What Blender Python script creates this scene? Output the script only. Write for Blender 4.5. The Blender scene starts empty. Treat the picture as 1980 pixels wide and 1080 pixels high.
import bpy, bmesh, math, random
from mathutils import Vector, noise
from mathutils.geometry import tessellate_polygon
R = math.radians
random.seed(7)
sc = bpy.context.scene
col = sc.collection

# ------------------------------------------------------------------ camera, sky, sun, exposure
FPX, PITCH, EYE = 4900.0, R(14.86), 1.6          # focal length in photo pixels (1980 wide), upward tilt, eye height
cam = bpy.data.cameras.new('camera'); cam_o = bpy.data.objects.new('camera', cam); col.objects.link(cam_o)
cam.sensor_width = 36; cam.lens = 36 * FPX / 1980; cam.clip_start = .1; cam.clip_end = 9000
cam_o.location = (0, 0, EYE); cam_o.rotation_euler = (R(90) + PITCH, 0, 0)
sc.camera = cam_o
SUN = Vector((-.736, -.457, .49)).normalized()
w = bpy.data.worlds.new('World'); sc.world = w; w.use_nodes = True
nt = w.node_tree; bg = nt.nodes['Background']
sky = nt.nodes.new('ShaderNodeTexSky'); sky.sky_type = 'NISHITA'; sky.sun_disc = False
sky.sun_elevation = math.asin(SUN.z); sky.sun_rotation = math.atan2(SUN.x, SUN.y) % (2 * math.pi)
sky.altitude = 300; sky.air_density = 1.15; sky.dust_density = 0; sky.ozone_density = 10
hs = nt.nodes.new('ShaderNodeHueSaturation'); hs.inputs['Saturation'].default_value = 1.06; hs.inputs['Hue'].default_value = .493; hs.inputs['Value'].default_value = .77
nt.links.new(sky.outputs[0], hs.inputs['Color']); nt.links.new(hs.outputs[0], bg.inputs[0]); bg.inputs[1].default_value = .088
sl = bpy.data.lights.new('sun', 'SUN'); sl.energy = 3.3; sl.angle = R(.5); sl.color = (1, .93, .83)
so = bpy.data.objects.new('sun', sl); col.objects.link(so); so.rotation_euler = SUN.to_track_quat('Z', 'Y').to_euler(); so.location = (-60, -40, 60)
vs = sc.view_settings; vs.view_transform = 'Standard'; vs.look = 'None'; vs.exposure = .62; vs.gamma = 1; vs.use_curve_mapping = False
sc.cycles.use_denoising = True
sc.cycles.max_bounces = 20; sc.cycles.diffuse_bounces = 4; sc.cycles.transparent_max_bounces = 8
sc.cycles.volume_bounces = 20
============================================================
Nothing in the data may differ; print all of it exactly as written.

#### Complete output:
What Blender Python script creates this scene? Output the script only. Write for Blender 4.5. The Blender scene starts empty. Treat the picture as 1980 pixels wide and 1080 pixels high.
import bpy, bmesh, math, random
from mathutils import Vector, noise
from mathutils.geometry import tessellate_polygon
R = math.radians
random.seed(7)
sc = bpy.context.scene
col = sc.collection

# ------------------------------------------------------------------ camera, sky, sun, exposure
FPX, PITCH, EYE = 4900.0, R(14.86), 1.6          # focal length in photo pixels (1980 wide), upward tilt, eye height
cam = bpy.data.cameras.new('camera'); cam_o = bpy.data.objects.new('camera', cam); col.objects.link(cam_o)
cam.sensor_width = 36; cam.lens = 36 * FPX / 1980; cam.clip_start = .1; cam.clip_end = 9000
cam_o.location = (0, 0, EYE); cam_o.rotation_euler = (R(90) + PITCH, 0, 0)
sc.camera = cam_o
SUN = Vector((-.736, -.457, .49)).normalized()
w = bpy.data.worlds.new('World'); sc.world = w; w.use_nodes = True
nt = w.node_tree; bg = nt.nodes['Background']
sky = nt.nodes.new('ShaderNodeTexSky'); sky.sky_type = 'NISHITA'; sky.sun_disc = False
sky.sun_elevation = math.asin(SUN.z); sky.sun_rotation = math.atan2(SUN.x, SUN.y) % (2 * math.pi)
sky.altitude = 300; sky.air_density = 1.15; sky.dust_density = 0; sky.ozone_density = 10
hs = nt.nodes.new('ShaderNodeHueSaturation'); hs.inputs['Saturation'].default_value = 1.06; hs.inputs['Hue'].default_value = .493; hs.inputs['Value'].default_value = .77
nt.links.new(sky.outputs[0], hs.inputs['Color']); nt.links.new(hs.outputs[0], bg.inputs[0]); bg.inputs[1].default_value = .088
sl = bpy.data.lights.new('sun', 'SUN'); sl.energy = 3.3; sl.angle = R(.5); sl.color = (1, .93, .83)
so = bpy.data.objects.new('sun', sl); col.objects.link(so); so.rotation_euler = SUN.to_track_quat('Z', 'Y').to_euler(); so.location = (-60, -40, 60)
vs = sc.view_settings; vs.view_transform = 'Standard'; vs.look = 'None'; vs.exposure = .62; vs.gamma = 1; vs.use_curve_mapping = False
sc.cycles.use_denoising = True
sc.cycles.max_bounces = 20; sc.cycles.diffuse_bounces = 4; sc.cycles.transparent_max_bounces = 8
sc.cycles.volume_bounces = 20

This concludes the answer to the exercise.